Page last updated at 11:01 GMT, Tuesday, 14 October 2008 12:01 UK

British rubbish 'dumped' in India

By Alastair Lawson
BBC News

Paul Sharman
Mr Sharman's paperwork ended up in a well thousands of miles from home

A businessman from the English city of Leeds says that he is "shocked" that rubbish he put out for recycling has ended up being dumped in India.

Junk mail sent to Paul Sharman's home was found by environmental campaigners to have been dumped in disused wells in the state of Tamil Nadu.

They say that it is not environmentally or socially fair for rubbish from the UK to be shipped to India.

Leeds City Council says none of its recycling material is sent to India.


"I was staggered to discover that junk mail I received from a wine club - and other correspondence - should end up being dumped in disused wells in India," Mr Sharman told the BBC.

"I strictly followed the council's guidelines for re-cycling waste and put all my paperwork in a green bin they provided.

Nityanand Jayaraman
It is a fact that most of the mixed waste that is shipped to countries like India is dumped
Environmental campaigner Nityanand Jayaraman

"How it ended up in India I just don't know. It's very distressing. All I can say is that now is the time to buy a shredder."

Environmental campaigners say that companies contracted by British councils to recycle waste often end up sending it to India.

They say that it is supposed to be sorted out before shipment into paper, plastics and cans. But they say sometimes this is not done properly, which means that when it arrives at re-processing plants in India it is impossible to recycle.

As a result, much of it is dumped in disused agricultural wells hundreds of metres deep on farmland in places like Tamil Nadu - in this case near the southern port of Tuticorin.

'Robust procedures'

A spokesman for Leeds City Council said there was no proof Mr Sharman's letter had passed through its refuse and recycling operation.

He said there were "robust" procedures in place to ensure that contractors did their job properly.

UK rubbish ready to be re-cycled
Rubbish is supposed to be properly sorted before being exported to India

"We regularly check our contractors to make sure that we know where they have sent recycling for processing - this includes checks on materials that may be sent abroad," the spokesman said.

The council insists that only a "proportion" of the rubbish collected in the city is sent overseas - because certain materials are in greater demand there.

"No recycling materials are sent to India and no material should end up on a landfill site," the spokesman said.

Indian environmentalist Nityanand Jayaraman told the BBC that the case - first highlighted by the British TV programme Tonight with Trevor McDonald - typified the failings of international recycling.

"If recycling is for the recovery of energy, the act of shipping it across the world puts the entire operation in the red as far as energy balance is concerned," he said.

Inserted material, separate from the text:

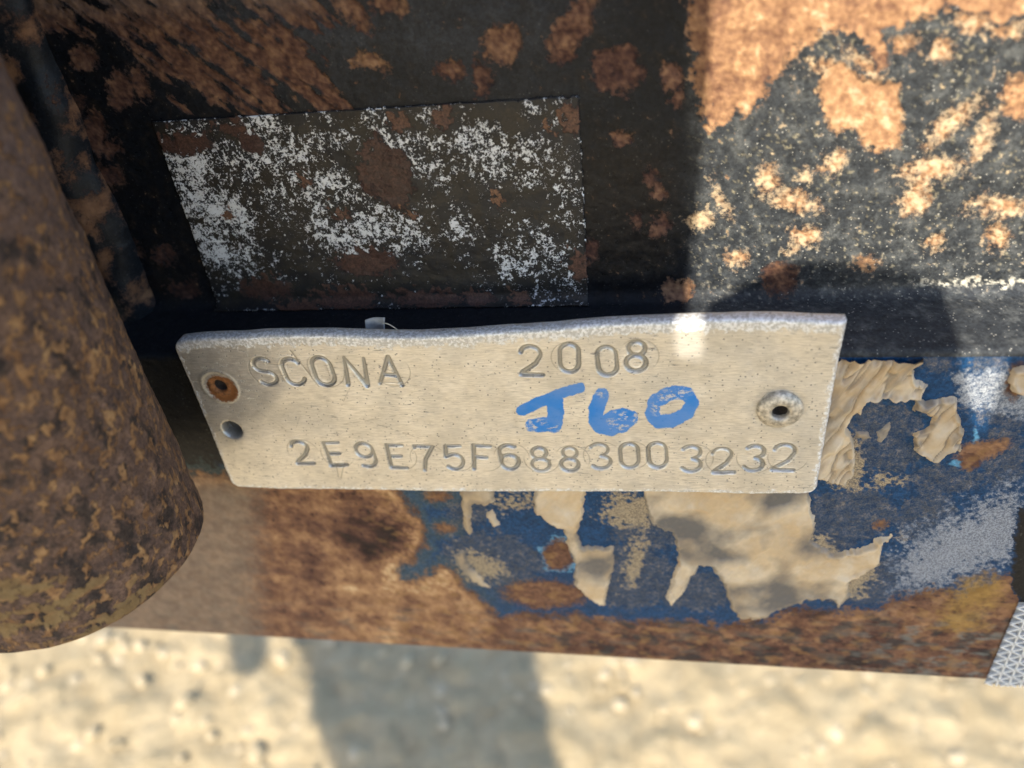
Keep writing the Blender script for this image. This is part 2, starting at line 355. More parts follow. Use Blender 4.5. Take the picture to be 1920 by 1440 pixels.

"It is a fact that most of the mixed waste that is shipped to countries like India is dumped. Increasingly, it is becoming a guilt-free way of transferring the liabilities of our over-consumptive lifestyles to someone else."

Mr Jayaraman argues that Western countries "must learn to live with their own discards" and that "trade in trash" will remain riddled with problems because "unwanted waste always ends up being dumped on unsuspecting and vulnerable communities".

"UK environmental agencies reason that it is not economically viable for the trash to be handled in Britain. But it is not environmentally sustainable or socially just for it to be exported to India," he said.